Shaw ultimately concedes that the attack was orchestrated to test Leroy’s mettle. Shaw was looking for a man with a diminished fear response. During the war, Leroy sustained damage to his amygdala. That much is in his file. That likely clicked with something Vincent Price had said in some lurid Sunday matinee, so the General arranged for Leroy’s assignment to the base. 

As it turns out, Shaw has Leroy in mind for the same secret project his friend Dick Hallorann (Chalk) is being so tight-lipped about. This is the same Dick Hallorann from The Shining and Doctor Sleep, a man with a touch of “the shine.” Dick has a sizable Midi-chlorian count, dig? This affords him kinder treatment, which comes in handy when the three Black officers return drunk to the base one night after curfew.

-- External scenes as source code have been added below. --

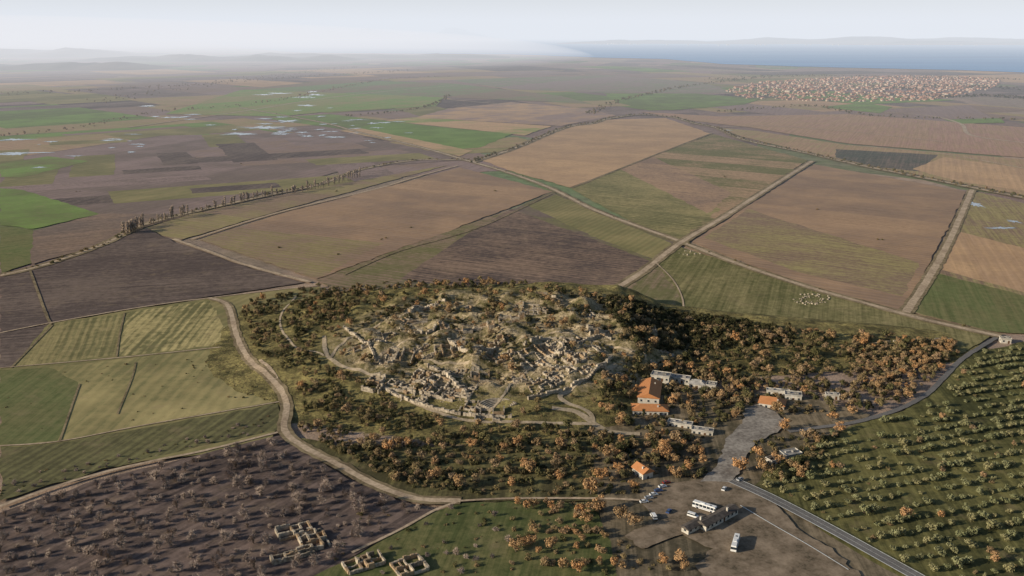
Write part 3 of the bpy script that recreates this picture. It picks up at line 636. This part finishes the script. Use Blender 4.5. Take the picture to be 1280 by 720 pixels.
def along(c,n,me,gname,tn,lo,hi,off,jit=3,y1=1e9,t0=0,t1=1):
    for i in range(n):
        t=t0+(t1-t0)*(i+R.random())/n; q=c[min(len(c)-1,int(t*(len(c)-1)))]
        inst(gname,tn,R.choice(me),q.x+R.uniform(-jit,jit),q.y+off+R.uniform(-jit,jit),R.uniform(lo,hi),z=0)
pl=crom([P0(*q) for q in [(158,293),(190,281),(250,267),(320,250),(400,236),(450,221)]],4)
along(pl,85,T_po,"poplar_row","poplar_tree",.6,1.2,2,3); along(pl,16,T_po,"poplar_row","poplar_tree",.9,1.2,0,5,t0=0,t1=.08)
along(c3,170,T_sh,"hedgerow","shrub",.5,1.3,5,4); along(c6,300,T_dk,"riverside_trees","oak_tree",.4,1.0,9,5); along(c6,200,T_sh,"riverside_trees","shrub",.6,1.3,-9,4); along(c5,60,T_sh,"hedgerow","shrub",.4,.9,8,2)
def farline(px,n,me,lo,hi,jit,g="distant_tree_line"):
    c=crom([P0(*q) for q in px],25); along(c,n,me,g,"tree",lo,hi,0,jit)
farline([(0,170),(100,160),(200,140),(330,128),(480,100),(560,96)],200,T_br,.6,1.4,22); farline([(740,143),(780,125),(860,108),(930,100)],180,T_dk,.7,1.6,20)
farline([(1110,112),(1180,108),(1285,112)],200,T_sd,1.2,2.4,110); farline([(1180,122),(1230,120),(1285,124)],130,T_sd,1.2,2.2,50); farline([(900,100),(1000,95),(1180,98),(1290,100)],260,T_dk,.9,1.7,100)
farline([(0,118),(180,110),(380,96),(520,88)],200,T_br,.9,1.7,80); farline([(560,120),(545,130),(500,140),(430,146)],80,T_dk,.7,1.3,10); farline([(900,140),(1010,133),(1100,146),(1290,150)],120,T_dk,.7,1.3,20)
farline([(120,128),(300,100),(440,84)],130,T_br,.9,1.6,80)
for u,v in [(350,310),(480,300),(520,285),(420,240),(620,240),(1020,262),(905,222),(760,230),(1100,300),(300,205),(100,240),(420,320)]:
    q=P0(u,v)
    for i in range(R.randint(1,3)): inst("field_trees","shrub",R.choice(T_sh),q.x+R.uniform(-6,6),q.y+R.uniform(-6,6),R.uniform(.5,1.0),z=0)
vs,fs,mi=[],[],[]
for u0,v0,ru,rv,n in [(1015,376,24,8,90),(862,318,14,4,24)]:
    for i in range(n):
        t=R.uniform(0,6.28); rr=R.uniform(.3,1); q=P0(u0+ru*rr*math.cos(t),v0+rv*rr*math.sin(t)); s=R.uniform(.5,1.5); box(vs,fs,mi,(q.x,q.y,.2),s*1.4,s,s*.8+.5,R.uniform(0,3),0,.7)
mesh_obj("stone_heap",vs,fs,STONE)
# ---------------- village ----------------
TILE2=noisy("village_roof_tile",(.27,.13,.085),(.50,.27,.18),.03,big=.01); WALL2=noisy("village_wall",(.28,.22,.17),(.58,.50,.42),.04,big=.01); TAN2=noisy("village_flat_roof",(.22,.19,.16),(.42,.36,.30),.04,big=.01)
vs,fs,mi=[],[],[]; vp=[P0(*q) for q in [(905,113),(945,104),(1010,99),(1080,96),(1160,95),(1225,97),(1250,100),(1245,110),(1200,120),(1160,126),(1080,128),(990,126),(930,123)]]
x0,x1=min(q.x for q in vp),max(q.x for q in vp); y0,y1=min(q.y for q in vp),max(q.y for q in vp); c=0
seen={}
while c<2200:
    x,y=R.uniform(x0,x1),R.uniform(y0,y1)
    if not inside((x,y),vp) or noise.noise(Vector((x,y,0))/110)<R.uniform(-.55,.1): c+=.02; continue
    g=(int(x//14),int(y//14))
    if g in seen: c+=.2; continue
    seen[g]=1; c+=1
    big_=R.random()<.08
    a=R.choice((.3,.3+math.pi/2))+R.uniform(-.25,.25); L,W_,hh,rh=R.uniform(8,15)*(1.8 if big_ else 1),R.uniform(7,11)*(1.3 if big_ else 1),R.choice((2.6,2.8,3,5.5))+(2 if big_ else 0),2.6
    box(vs,fs,mi,(x,y,0),L,W_,hh,a,1)
    if R.random()<.15: box(vs,fs,mi,(x,y,hh+.01),L*1.02,W_*1.02,.5,a,2); continue
    b=len(vs); ca,sa=math.cos(a),math.sin(a)
    for (px_,py_,pz) in [(-L/2-.6,-W_/2-.6,hh),(L/2+.6,-W_/2-.6,hh),(L/2+.6,W_/2+.6,hh),(-L/2-.6,W_/2+.6,hh),(-L/2+2,0,hh+rh),(L/2-2,0,hh+rh)]: vs.append((x+px_*ca-py_*sa,y+px_*sa+py_*ca,pz+.02))
    for f in ((0,1,5,4),(2,3,4,5),(1,2,5),(3,0,4)): fs.append(tuple(b+i for i in f)); mi.append(0)
    if R.random()<.4: inst("village_trees","tree",R.choice(T_sd+T_dk),x+R.uniform(-12,12),y+R.uniform(-12,12),R.uniform(.8,1.7),z=0)
mesh_obj("distant_village",vs,fs,[TILE2,WALL2,TAN2],mi)
q=P0(1040,112); vs,fs,mi=[],[],[]; tube(vs,fs,mi,q,q+Vector((0,0,24)),1.4,1.1,8); tube(vs,fs,mi,q+Vector((0,0,24)),q+Vector((0,0,31)),1.3,.1,8); tube(vs,fs,mi,q+Vector((14,0,0)),q+Vector((14,0,8)),8,8,10);tube(vs,fs,mi,q+Vector((14,0,8)),q+Vector((14,0,13)),8,1.5,10)
mesh_obj("mosque",vs,fs,WALL2)
# ---------------- distant hills ----------------
HILL=noisy("hill_scrub",(.06,.065,.045),(.18,.145,.11),.002,big=.0006)
def hill(name,px0,px1,v,depth,hmax,seed,rough=.5,nx_=90,ny_=10,zf=0):
    a=P0(px0,v);b=P0(px1,v); vs,fs=[],[]
    for j in range(ny_+1):
        for i in range(nx_+1):
            s=i/nx_;t=j/ny_; q=a.lerp(b,s); q.y+=depth*(t+.08*noise.noise(Vector((s*9,seed,0))))
            env=min(1,s*6,(1-s)*6)*math.sin(math.pi*min(1,t*1.0))**.7
            h=hmax*env*(1-rough*.5+rough*noise.fractal(Vector((s*7,t*2,seed*3.1)),1,2,5))
            vs.append((q.x,q.y,max(h,0)+zf-1))
    for j in range(ny_):
        for i in range(nx_): n=j*(nx_+1)+i; fs.append((n,n+1,n+nx_+2,n+nx_+1))
    mesh_obj(name,vs,fs,HILL,smooth=True)
hill("peninsula_hills",700,1120,55,4000,120,1,.5,zf=3.5); hill("peninsula_hills",900,1500,55.5,5000,190,2,.4,zf=3.5); hill("peninsula_hills",1060,1600,56.5,3000,110,5,.5,zf=3.5)
hill("distant_mountains",260,640,50,8000,620,12,.7,zf=0); hill("low_hills",-200,180,88,900,35,4,.6); hill("low_hills",60,440,77,1400,50,6,.7); hill("low_hills",240,640,73,1500,38,7,.6); hill("low_hills",-300,120,72,2500,90,8,.6)
vs,fs,mi=[],[],[]
for i in range(90):
    q=P0(R.uniform(742,800),R.uniform(54.5,55.8)) if i<60 else P0(R.uniform(830,1240),R.uniform(56,57)); s=R.uniform(25,60); box(vs,fs,mi,(q.x,q.y,4),s,s*.6,R.uniform(10,22),R.uniform(0,1))
mesh_obj("distant_coast_town",vs,fs,WALL2)
# ---------------- atmosphere (self-lit haze) ----------------
def glowhazemat(name,vis,L):
    hm=bpy.data.materials.new(name); hm.use_nodes=True; t=hm.node_tree; t.nodes.clear(); o_=t.nodes.new("ShaderNodeOutputMaterial")
    a=t.nodes.new("ShaderNodeVolumeAbsorption"); a.inputs["Color"].default_value=(0,0,0,1); a.inputs["Density"].default_value=1/vis
    e=t.nodes.new("ShaderNodeEmission"); e.inputs["Color"].default_value=(*L,1); e.inputs["Strength"].default_value=1/vis  # volume emits its own light in place of scattered sunlight
    ad=t.nodes.new("ShaderNodeAddShader"); t.links.new(a.outputs[0],ad.inputs[0]); t.links.new(e.outputs[0],ad.inputs[1]); t.links.new(ad.outputs[0],o_.inputs["Volume"])
    return hm
vs,fs,mi=[],[],[]; box(vs,fs,mi,(0,38450,-40),150000,75100,1440); mesh_obj("self_lit_haze",vs,fs,glowhazemat("self_lit_haze",16000,(.78,.82,.89)))  # glowing box that whitens the distance and horizon
def ellipsoid(name,c,r,mat,n=48,m=24):
    vs,fs=[],[]
    for j in range(m+1):
        ph=math.pi*j/m
        for i in range(n): th=2*math.pi*i/n; vs.append((c[0]+r[0]*math.sin(ph)*math.cos(th),c[1]+r[1]*math.sin(ph)*math.sin(th),c[2]+r[2]*math.cos(ph)))
    for j in range(m):
        for i in range(n): fs.append((j*n+i,(j+1)*n+i,(j+1)*n+(i+1)%n,j*n+(i+1)%n))
    mesh_obj(name,vs,fs,mat,smooth=True)
ellipsoid("self_lit_mist_bank",(-8500,11000,-50),(9500,10300,520),glowhazemat("self_lit_mist",7000,(.86,.85,.88)),96,48)  # added glowing volume, brightens the left distance like sunlit haze
print("objects",len(bpy.data.objects),zl[0])
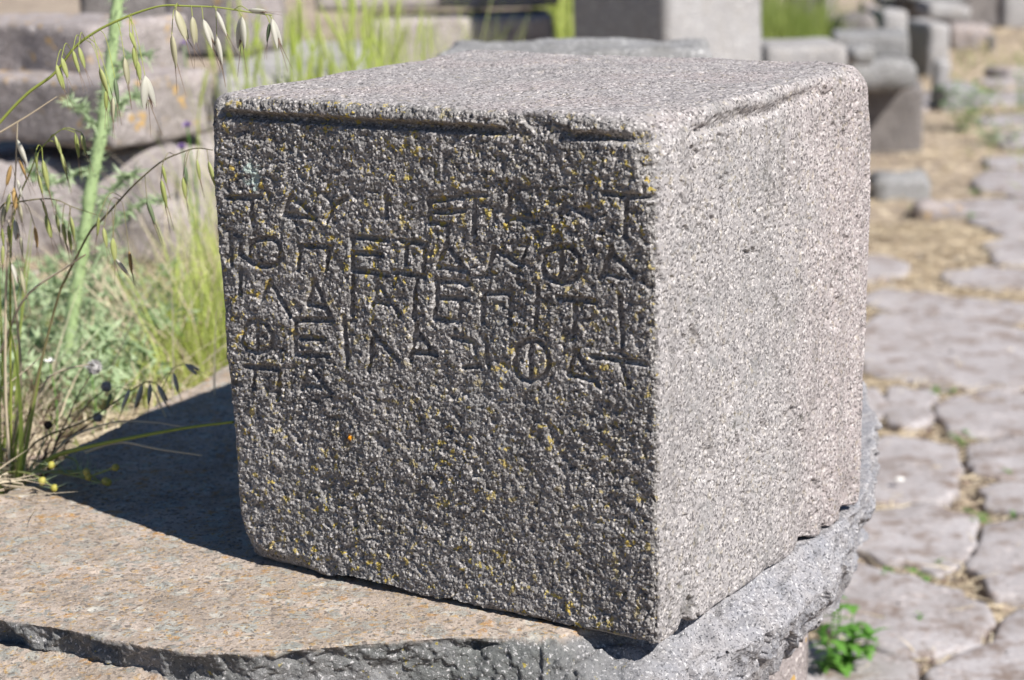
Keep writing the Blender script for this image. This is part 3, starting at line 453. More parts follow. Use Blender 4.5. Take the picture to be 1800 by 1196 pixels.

Not that he’s doing Jedi mind tricks; Shaw just affords him more leeway because he sees him as an indispensable dowsing rod in his search for a super weapon. 

Here’s a wild sentence: The U.S. military, gravely concerned by Soviet activity in Cuba, wants to weaponize the cosmic entity stirring beneath Derry. They’ve somehow determined that “It” is capable of inflicting a debilitating fear A.O.E. and believe they can harness that power for the war effort. Leroy’s brain injury makes him uniquely suited to retrieving the object (or objects) that would devastate any other man.  

Isn’t that bonkers

I think I’ve warmed to this outrageous premise as a bold use of the I.P., but also harmlessly non-canonical? It’s such a deranged “What If” I can’t help but admire it. 

But you know who doesn’t admire it? The indigenous population in and around Derry, some of whom we see observing the military’s excavation of the Barrens with mounting dread. Eager to see more from their perspective in coming weeks. 

We end on the image of a crane lifting a ruined vehicle laden with corpses from the latest dig site, one step closer to finding their secret weapon.